[Records with scene code]
=-=-=

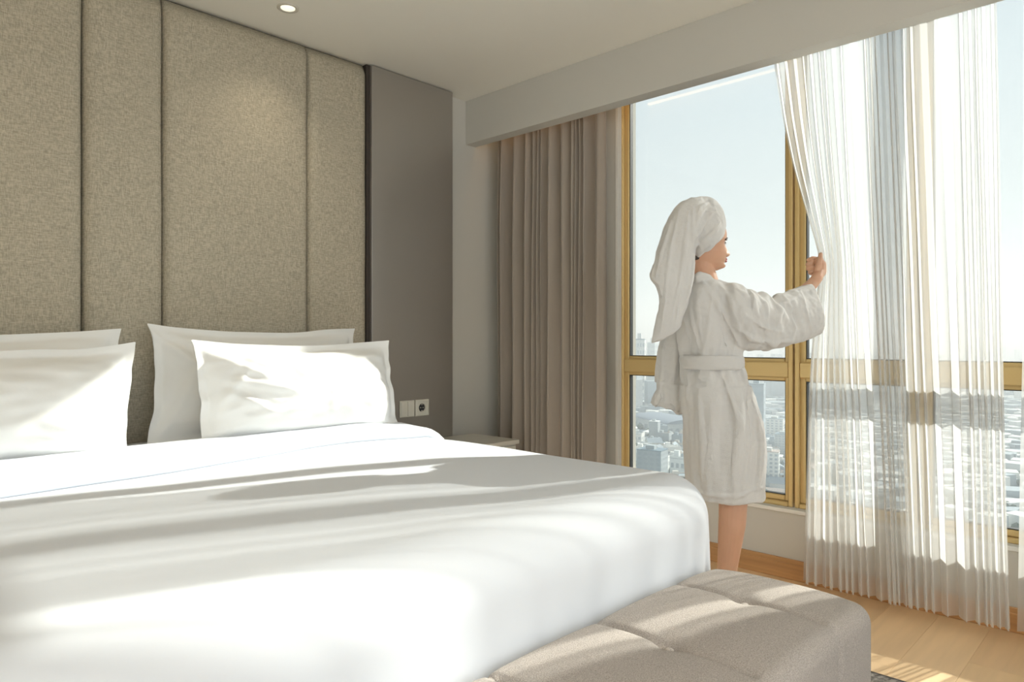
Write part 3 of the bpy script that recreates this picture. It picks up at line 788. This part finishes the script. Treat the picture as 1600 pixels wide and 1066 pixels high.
# face details
bm = bmesh.new()
for z_, th_, ww_ in ((.0345, .0042, .021), (.0262, .0048, .019)):
    pts = []
    for k in range(-6, 7):
        yv = ww_ * k / 6; x = interp(fT, z_) * (1 - (abs(yv) / interp(wT, z_)) ** 2) ** .45 + .0088 * math.exp(-(yv / .017) ** 2)
        pts.append((HC + FACE * (x - .0005) + HRT * yv + Vector((0, 0, z_ + .0035 * (k / 6) ** 2)), th_ * (1 - .65 * (k / 6) ** 2)))
    chain(bm, pts, 8)
obj('lips', fused(bm, .0012, 2), M_lips, person)
for s_ in (-1, 1):
    yv = s_ * .031; x = interp(fT, .098) * (1 - (abs(yv) / interp(wT, .098)) ** 2) ** .45
    bm = bmesh.new(); bmesh.ops.create_uvsphere(bm, u_segments=16, v_segments=10, radius=.0105, matrix=Matrix.Translation(HC + FACE * (x - .0065) + HRT * yv * .98 + Vector((0, 0, .0975))))
    obj('eye', bm, mat('eye_white_%d' % (s_ + 1), (.75, .73, .70), .25), person)
    bm = bmesh.new(); chain(bm, [(HC + FACE * (interp(fT, .099) * (1 - (abs(s_ * q) / .070) ** 2) ** .45 + .0015 - .006 * 0) + HRT * s_ * q + Vector((0, 0, .1015 - 40 * (q - .031) ** 2)), .0022) for q in (.019, .025, .031, .037, .043)], 6)
    obj('eyelashes', bm, M_hair, person)
    bm = bmesh.new(); chain(bm, [(HC + FACE * (interp(fT, .118) * (1 - (abs(s_ * q) / .0715) ** 2) ** .45 + .001) + HRT * s_ * q + Vector((0, 0, .1185 - 22 * (q - .030) ** 2)), .0030) for q in (.014, .022, .030, .038, .046, .052)], 6)
    obj('eyebrow', bm, M_hair, person)
# hair below the turban at the nape
bm = bmesh.new()
chain(bm, [(P(1087, 403, 2.82), .010), (P(1094, 402, 2.82), .007)], 12)
chain(bm, [(P(1084, 400, 2.86), .018), (P(1083, 408, 2.86), .010)], 12)
obj('hair', fused(bm, .003, 2), M_hair, person)

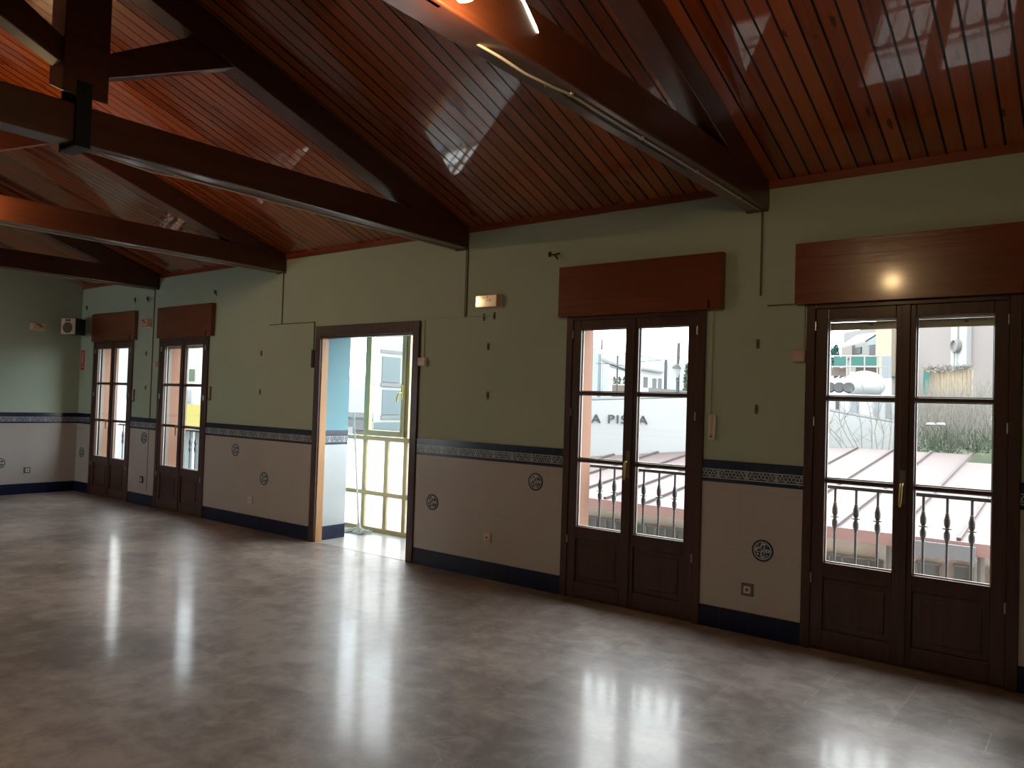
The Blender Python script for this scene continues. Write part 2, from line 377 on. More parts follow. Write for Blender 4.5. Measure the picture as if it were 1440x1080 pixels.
# ------------------------------------------------------------------ French doors (local: x across, y into wall, z up)
def door_leaf(root, x0, x1, handle):
    """one leaf between x0 and x1: stiles, rails, muntins, solid bottom panel, three panes"""
    gx0, gx1 = (x0+.075, x1-.055) if handle == 'r' else (x0+.055, x1-.075)
    m = MB(); y0, y1 = -.012, .038
    m.box(x0, gx0, y0, y1, .02, 2.165); m.box(gx1, x1, y0, y1, .02, 2.165)
    m.box(gx0, gx1, y0, y1, 2.093, 2.165)
    m.box(gx0, gx1, y0, y1, .46, .555); m.box(gx0, gx1, y0, y1, .02, .13)
    for z in (1.073, 1.595): m.box(gx0, gx1, y0+.006, y1-.006, z-.012, z+.012)
    leaf = m.build('door_leaf', 'frame', root, bevel=.004)
    p = MB(); p.box(gx0, gx1, y0+.014, y1-.012, .13, .46); p.box(gx0+.04, gx1-.04, y0+.006, y0+.016, .17, .42)
    p.build('bottom_panel', 'frame', leaf, bevel=.004)
    for a, b in ((.555, 1.061), (1.085, 1.583), (1.607, 2.093)):
        g = MB(); g.box(gx0, gx1, .012, .016, a, b); g.build('glass_pane', 'glass', leaf)
    bd = MB()
    for a, b in ((.555, 1.061), (1.085, 1.583), (1.607, 2.093)):
        t = .007
        bd.box(gx0, gx0+t, .016, .030, a, b); bd.box(gx1-t, gx1, .016, .030, a, b)
        bd.box(gx0, gx1, .016, .030, a, a+t); bd.box(gx0, gx1, .016, .030, b-t, b)
    tag(bd.build('glazing_bead', 'bead', leaf), 'pale beads around the panes')
    hx = x1-.004 if handle == 'l' else x0+.004
    h = MB()
    for z in (.45, 1.445, 2.055): h.tube([(hx, -.018, z-.03), (hx, -.018, z+.03)], .006)
    tag(h.build('hinge', 'steel', leaf, smooth=True), 'steel hinges')
    return leaf
def french_door():
    root = thing('door_1')
    hw = DW/2
    m = MB(); y0, y1 = -.02, .07
    m.box(-hw, -hw+.058, y0, y1, 0, 2.2); m.box(hw-.058, hw, y0, y1, 0, 2.2); m.box(-hw+.058, hw-.058, y0, y1, 2.165, 2.2); m.box(-hw+.058, hw-.058, .0, y1, 0, .02)
    m.build('door_frame', 'frame', root, bevel=.004)
    l1 = door_leaf(root, -hw+.058, 0, 'r'); l2 = door_leaf(root, .0, hw-.058, 'l')
    # overlapping astragal on the meeting stile
    a = MB(); a.box(-.025, .025, -.022, -.012, .02, 2.165); a.build('astragal', 'frame', l2, bevel=.003)
    h = MB(); h.box(-.017, .017, -.028, -.022, .97, 1.17); 
    hp = h.build('handle_plate', 'grey_pl', root, bevel=.004)
    k = MB(); k.tube([(0, -.028, 1.09), (0, -.062, 1.09), (-.002, -.068, 1.075), (-.006, -.066, .99), (-.008, -.060, .955)], [.008, .008, .009, .008, .005], 10)
    tag(k.build('handle', 'brass', hp, smooth=True), 'brass lever handle')
    # pale shutter guide rails outside the frame
    g = MB()
    for s_ in (-1, 1): g.box(s_*(hw-.045)-.022, s_*(hw-.045)+.022, .085, .125, 0, 2.19)
    tag(g.build('shutter_guide', 'guide', root), 'pale guide rails outside the glass')
    return root
fd = french_door()
sides = {-11.06: 'farthest brown double glazed door, beside the end wall corner', -9.19: 'second brown double glazed door from the end wall, yellow seen through it',
         -2.82: 'brown double glazed door through which the lettered white wall shows', -.96: 'nearest brown double glazed door, showing fence and red roof'}
for i, cx in enumerate(DOORS):
    d = fd if i == 0 else copy_tree(fd)
    d.name = 'door_%d' % (i+1); d.location = (cx, YF, 0); struct(d, sides[cx], 'glazed door')
# unseen door added behind the camera to bring daylight onto the end wall
for i, (a, b, _) in enumerate(BH):
    d = copy_tree(fd); d.name = 'door_%d' % (i+6); d.location = ((a+b)/2, YB, 0); d.rotation_euler = (0, 0, math.pi)
    struct(d, 'brown double glazed door added behind the camera to light the end wall', 'glazed door')

# rolling shutter ends that hang into view outside the glass
for cx, zb, lb in ((-.96, 2.035, 'lowered beige shutter end outside the nearest glazed door'), (-9.19, 2.065, 'lowered beige shutter end outside the second door from the end wall')):
    m = MB(); z = zb
    m.box(cx-DW/2+.06, cx+DW/2-.06, 5.203, 5.219, z, z+.05); z += .053
    while z < 2.19: m.box(cx-DW/2+.06, cx+DW/2-.06, 5.205, 5.217, z, min(z+.045, 2.19)); z += .048
    o = m.build('roller_shutter', 'slat', bevel=.004); tag(o, lb, 'shutter', 'roller shutters')
    for dx in (-.22, .30):
        k = MB(); k.box(cx+dx-.012, cx+dx+.012, 5.195, 5.204, zb+.025, zb+.035); tag(k.build('stop', 'grey_pl', o), 'small dark stop')

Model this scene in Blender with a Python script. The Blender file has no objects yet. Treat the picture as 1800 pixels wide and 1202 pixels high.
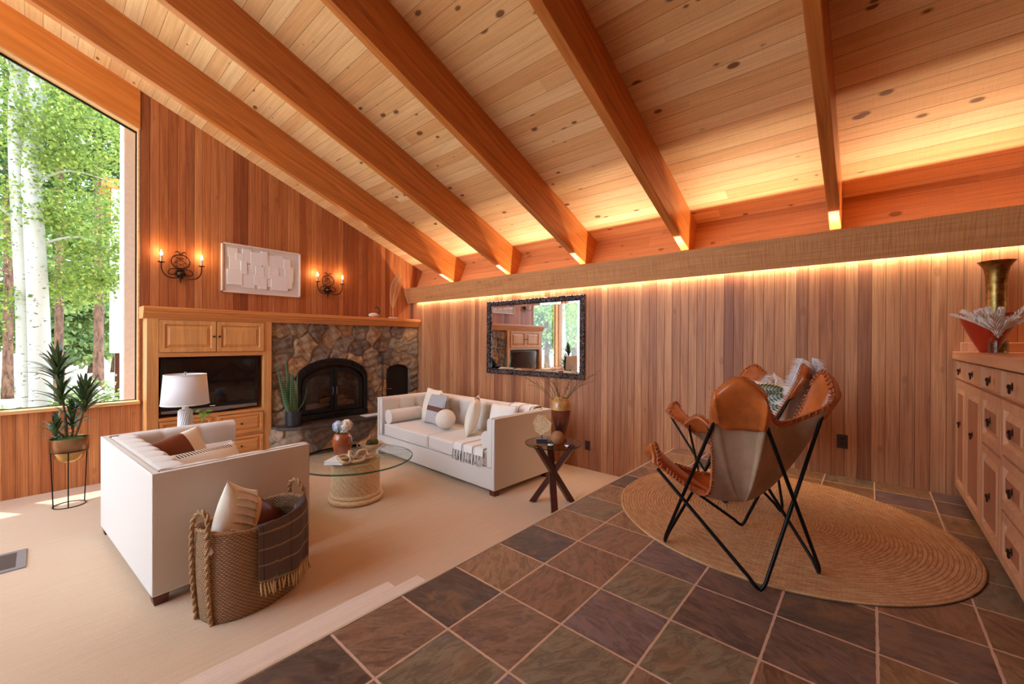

=-=-=

Exclude the pictures, and transcribe all of the material exactly.

Write part 3 of the bpy script that recreates this picture. It picks up at line 788. This part finishes the script. Treat the picture as 1600 pixels wide and 1066 pixels high.
# face details
bm = bmesh.new()
for z_, th_, ww_ in ((.0345, .0042, .021), (.0262, .0048, .019)):
    pts = []
    for k in range(-6, 7):
        yv = ww_ * k / 6; x = interp(fT, z_) * (1 - (abs(yv) / interp(wT, z_)) ** 2) ** .45 + .0088 * math.exp(-(yv / .017) ** 2)
        pts.append((HC + FACE * (x - .0005) + HRT * yv + Vector((0, 0, z_ + .0035 * (k / 6) ** 2)), th_ * (1 - .65 * (k / 6) ** 2)))
    chain(bm, pts, 8)
obj('lips', fused(bm, .0012, 2), M_lips, person)
for s_ in (-1, 1):
    yv = s_ * .031; x = interp(fT, .098) * (1 - (abs(yv) / interp(wT, .098)) ** 2) ** .45
    bm = bmesh.new(); bmesh.ops.create_uvsphere(bm, u_segments=16, v_segments=10, radius=.0105, matrix=Matrix.Translation(HC + FACE * (x - .0065) + HRT * yv * .98 + Vector((0, 0, .0975))))
    obj('eye', bm, mat('eye_white_%d' % (s_ + 1), (.75, .73, .70), .25), person)
    bm = bmesh.new(); chain(bm, [(HC + FACE * (interp(fT, .099) * (1 - (abs(s_ * q) / .070) ** 2) ** .45 + .0015 - .006 * 0) + HRT * s_ * q + Vector((0, 0, .1015 - 40 * (q - .031) ** 2)), .0022) for q in (.019, .025, .031, .037, .043)], 6)
    obj('eyelashes', bm, M_hair, person)
    bm = bmesh.new(); chain(bm, [(HC + FACE * (interp(fT, .118) * (1 - (abs(s_ * q) / .0715) ** 2) ** .45 + .001) + HRT * s_ * q + Vector((0, 0, .1185 - 22 * (q - .030) ** 2)), .0030) for q in (.014, .022, .030, .038, .046, .052)], 6)
    obj('eyebrow', bm, M_hair, person)
# hair below the turban at the nape
bm = bmesh.new()
chain(bm, [(P(1087, 403, 2.82), .010), (P(1094, 402, 2.82), .007)], 12)
chain(bm, [(P(1084, 400, 2.86), .018), (P(1083, 408, 2.86), .010)], 12)
obj('hair', fused(bm, .003, 2), M_hair, person)

The Blender Python script for this scene continues. Write part 2, from line 377 on. More parts follow. Write for Blender 4.5. Measure the picture as if it were 1440x1080 pixels.
# ------------------------------------------------------------------ French doors (local: x across, y into wall, z up)
def door_leaf(root, x0, x1, handle):
    """one leaf between x0 and x1: stiles, rails, muntins, solid bottom panel, three panes"""
    gx0, gx1 = (x0+.075, x1-.055) if handle == 'r' else (x0+.055, x1-.075)
    m = MB(); y0, y1 = -.012, .038
    m.box(x0, gx0, y0, y1, .02, 2.165); m.box(gx1, x1, y0, y1, .02, 2.165)
    m.box(gx0, gx1, y0, y1, 2.093, 2.165)
    m.box(gx0, gx1, y0, y1, .46, .555); m.box(gx0, gx1, y0, y1, .02, .13)
    for z in (1.073, 1.595): m.box(gx0, gx1, y0+.006, y1-.006, z-.012, z+.012)
    leaf = m.build('door_leaf', 'frame', root, bevel=.004)
    p = MB(); p.box(gx0, gx1, y0+.014, y1-.012, .13, .46); p.box(gx0+.04, gx1-.04, y0+.006, y0+.016, .17, .42)
    p.build('bottom_panel', 'frame', leaf, bevel=.004)
    for a, b in ((.555, 1.061), (1.085, 1.583), (1.607, 2.093)):
        g = MB(); g.box(gx0, gx1, .012, .016, a, b); g.build('glass_pane', 'glass', leaf)
    bd = MB()
    for a, b in ((.555, 1.061), (1.085, 1.583), (1.607, 2.093)):
        t = .007
        bd.box(gx0, gx0+t, .016, .030, a, b); bd.box(gx1-t, gx1, .016, .030, a, b)
        bd.box(gx0, gx1, .016, .030, a, a+t); bd.box(gx0, gx1, .016, .030, b-t, b)
    tag(bd.build('glazing_bead', 'bead', leaf), 'pale beads around the panes')
    hx = x1-.004 if handle == 'l' else x0+.004
    h = MB()
    for z in (.45, 1.445, 2.055): h.tube([(hx, -.018, z-.03), (hx, -.018, z+.03)], .006)
    tag(h.build('hinge', 'steel', leaf, smooth=True), 'steel hinges')
    return leaf
def french_door():
    root = thing('door_1')
    hw = DW/2
    m = MB(); y0, y1 = -.02, .07
    m.box(-hw, -hw+.058, y0, y1, 0, 2.2); m.box(hw-.058, hw, y0, y1, 0, 2.2); m.box(-hw+.058, hw-.058, y0, y1, 2.165, 2.2); m.box(-hw+.058, hw-.058, .0, y1, 0, .02)
    m.build('door_frame', 'frame', root, bevel=.004)
    l1 = door_leaf(root, -hw+.058, 0, 'r'); l2 = door_leaf(root, .0, hw-.058, 'l')
    # overlapping astragal on the meeting stile
    a = MB(); a.box(-.025, .025, -.022, -.012, .02, 2.165); a.build('astragal', 'frame', l2, bevel=.003)
    h = MB(); h.box(-.017, .017, -.028, -.022, .97, 1.17); 
    hp = h.build('handle_plate', 'grey_pl', root, bevel=.004)
    k = MB(); k.tube([(0, -.028, 1.09), (0, -.062, 1.09), (-.002, -.068, 1.075), (-.006, -.066, .99), (-.008, -.060, .955)], [.008, .008, .009, .008, .005], 10)
    tag(k.build('handle', 'brass', hp, smooth=True), 'brass lever handle')
    # pale shutter guide rails outside the frame
    g = MB()
    for s_ in (-1, 1): g.box(s_*(hw-.045)-.022, s_*(hw-.045)+.022, .085, .125, 0, 2.19)
    tag(g.build('shutter_guide', 'guide', root), 'pale guide rails outside the glass')
    return root
fd = french_door()
sides = {-11.06: 'farthest brown double glazed door, beside the end wall corner', -9.19: 'second brown double glazed door from the end wall, yellow seen through it',
         -2.82: 'brown double glazed door through which the lettered white wall shows', -.96: 'nearest brown double glazed door, showing fence and red roof'}
for i, cx in enumerate(DOORS):
    d = fd if i == 0 else copy_tree(fd)
    d.name = 'door_%d' % (i+1); d.location = (cx, YF, 0); struct(d, sides[cx], 'glazed door')
# unseen door added behind the camera to bring daylight onto the end wall
for i, (a, b, _) in enumerate(BH):
    d = copy_tree(fd); d.name = 'door_%d' % (i+6); d.location = ((a+b)/2, YB, 0); d.rotation_euler = (0, 0, math.pi)
    struct(d, 'brown double glazed door added behind the camera to light the end wall', 'glazed door')

# rolling shutter ends that hang into view outside the glass
for cx, zb, lb in ((-.96, 2.035, 'lowered beige shutter end outside the nearest glazed door'), (-9.19, 2.065, 'lowered beige shutter end outside the second door from the end wall')):
    m = MB(); z = zb
    m.box(cx-DW/2+.06, cx+DW/2-.06, 5.203, 5.219, z, z+.05); z += .053
    while z < 2.19: m.box(cx-DW/2+.06, cx+DW/2-.06, 5.205, 5.217, z, min(z+.045, 2.19)); z += .048
    o = m.build('roller_shutter', 'slat', bevel=.004); tag(o, lb, 'shutter', 'roller shutters')
    for dx in (-.22, .30):
        k = MB(); k.box(cx+dx-.012, cx+dx+.012, 5.195, 5.204, zb+.025, zb+.035); tag(k.build('stop', 'grey_pl', o), 'small dark stop')

Model this scene in Blender with a Python script. The Blender file has no objects yet. Treat the picture as 1800 pixels wide and 1202 pixels high.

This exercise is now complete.